On Saturday, a well-known Russian nationalist agitator, Darya Dugina, was killed in an apparent car bombing near Moscow. Ms. Dugina was the daughter of Alexander Dugin, a neo-fascist philosopher and activist who has advocated genocide of Ukrainians.
The incidents could have been staged or exploited by Russian officials to generate panic and prime the population for future moves related to the Ukraine invasion, said John Lough, associate fellow with Chatham House, a British think tank.
“Logically, it would seem they would stage these sort of events to justify some action against Ukraine and at the same time to prepare the population for whatever that might be,” Mr. Lough said.
“There is a sinister feel to all this,” he added. “It feels that the Russian side is in a lot of difficulty right now because their campaign is going very badly.”
Russia also detained two employees of the Zaporizhzhia nuclear power plant in southern Ukraine, Europe’s largest, who they accused of aiding the Ukrainian military, according to the press service of the Russian national guard.
Russian troops seized the power station at the start of March, and this month began to move heavy weaponry onto the grounds of the plant.

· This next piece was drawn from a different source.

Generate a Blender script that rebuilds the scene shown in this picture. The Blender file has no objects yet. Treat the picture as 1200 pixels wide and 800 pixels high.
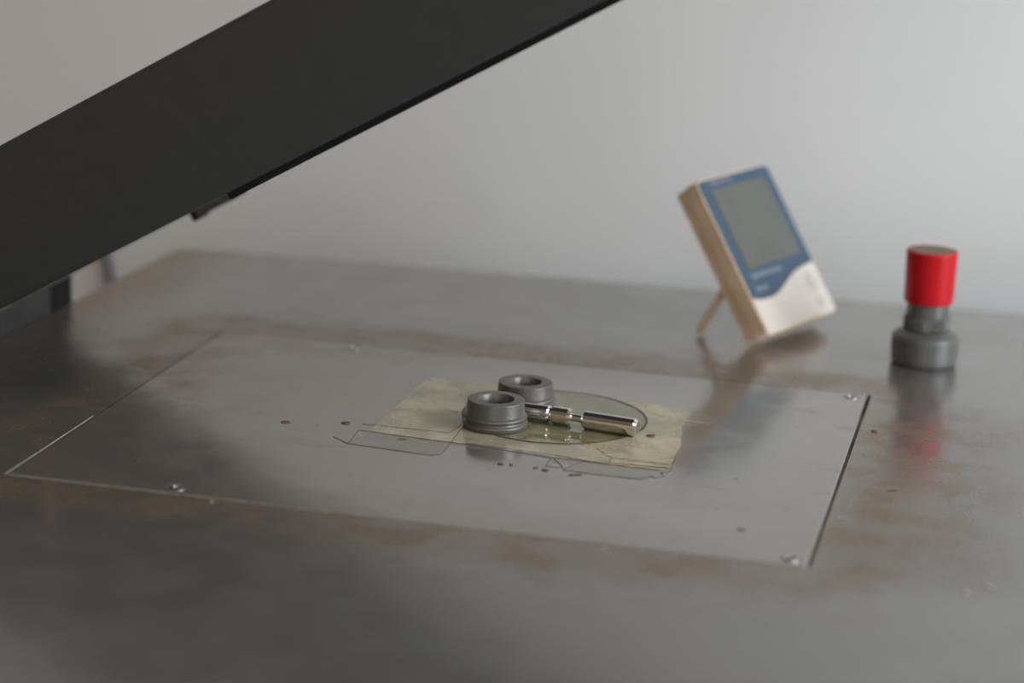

On Thursday, the British Ministry of Defense released images of the power plant, which it said showed armored vehicles within 60 meters of one of the reactors.
“Russia is probably prepared to exploit any Ukrainian military activity near ZNPP for propaganda purposes,” the British ministry said, using an acronym for the plant. “While Russia maintains the military occupation of ZNPP, the principal risks to reactor operations are likely to remain disruption to the reactors’ cooling systems, damage to its back-up power supply, or errors by workers operating under pressure.”
Dmitry Orlov, the exiled mayor of Enerhodar, where the power plant is located, wrote that the facility was again the site of explosions on Thursday, as it has been on and off for weeks.
“Today, as a result of enemy shelling, the city was left completely without electricity and water,” he wrote on Telegram. “Now we are finding out how critical the situation is.”
Russia has accused Ukrainian forces of shelling the plant from across a nearby reservoir, which Ukraine has denied. Russian officials said the outage Thursday, which also affected Kherson and Melitopol, was caused by a brush fire in fields near the plant and that power was quickly restored.
Elsewhere, Ukrainian officials said they struck the Kakhovsky bridge, further damaging Moscow’s supply lines in the southern Kherson region, where they are trying to isolate Russian troops west of the Dnipro River. Ukrainian troops also fired again at the Antonovsky bridge near Kherson city, regional authorities told Russian state media.